Researchers from University of Auckland (UaA) trawled through more than 60,000 Twitter posts by users who’d completed a two-month mindfulness course to see if it changed how they tweeted, and it turns out that yes, it made them nicer.

Those involved meditated for 60 minutes per day, and the number original tweets they posted increased compared to retweets, and they were more upbeat too.

UoA Business School researcher Shohil Kishore was inspired to investigate if, and how, a contemplative practice like mindfulness might influence online behaviour after he saw a Twitter (now X) post by an influencer announcing a 60-day meditation challenge.

Kishore and fellow researchers Sanghyub John Lee (UoA) and Amy Errmann (Auckland University of Technology) found that those who completed the 60-day online meditation challenge, exhibited more positive emotions in original tweets, compared to those who didn’t

“We found that they were posting more content overall, more original content compared to retweets, and that the tweets that they were creating were more positive in nature than their counterparts who didn’t complete the challenge,” Kishore said.
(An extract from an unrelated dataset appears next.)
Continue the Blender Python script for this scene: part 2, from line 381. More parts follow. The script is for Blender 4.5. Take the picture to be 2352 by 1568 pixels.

Kishore says the study shows that mindfulness can be particularly amenable to creating original content.

“We argue that if consumers practice mindfulness, they more fully engage in online activities that require creativity and creation, which means that they are more likely to post original content rather than simply retweeting information created by others,” he said.

When it comes to retweets, users who finished the meditation challenge displayed fewer positive reactions than the incomplete group.

Meanwhile, users who did the meditation also exhibited higher engagement levels in terms of replies and length of tweets than those who didn’t.

“There’s a lot of research on mindfulness in terms of investigating the effects of meditation on positivity, but we wanted to explore whether it can result in any tangible change, and our findings here indicate that an individual’s relationship with technology can evolve over time when engaging in meditation regularly,” Kishore said.

So if you’re keen to remain a part of a billionaire’s superego looking glass, perhaps a daily chant may help you survive with good vibes in mind. Call is Muskfulness.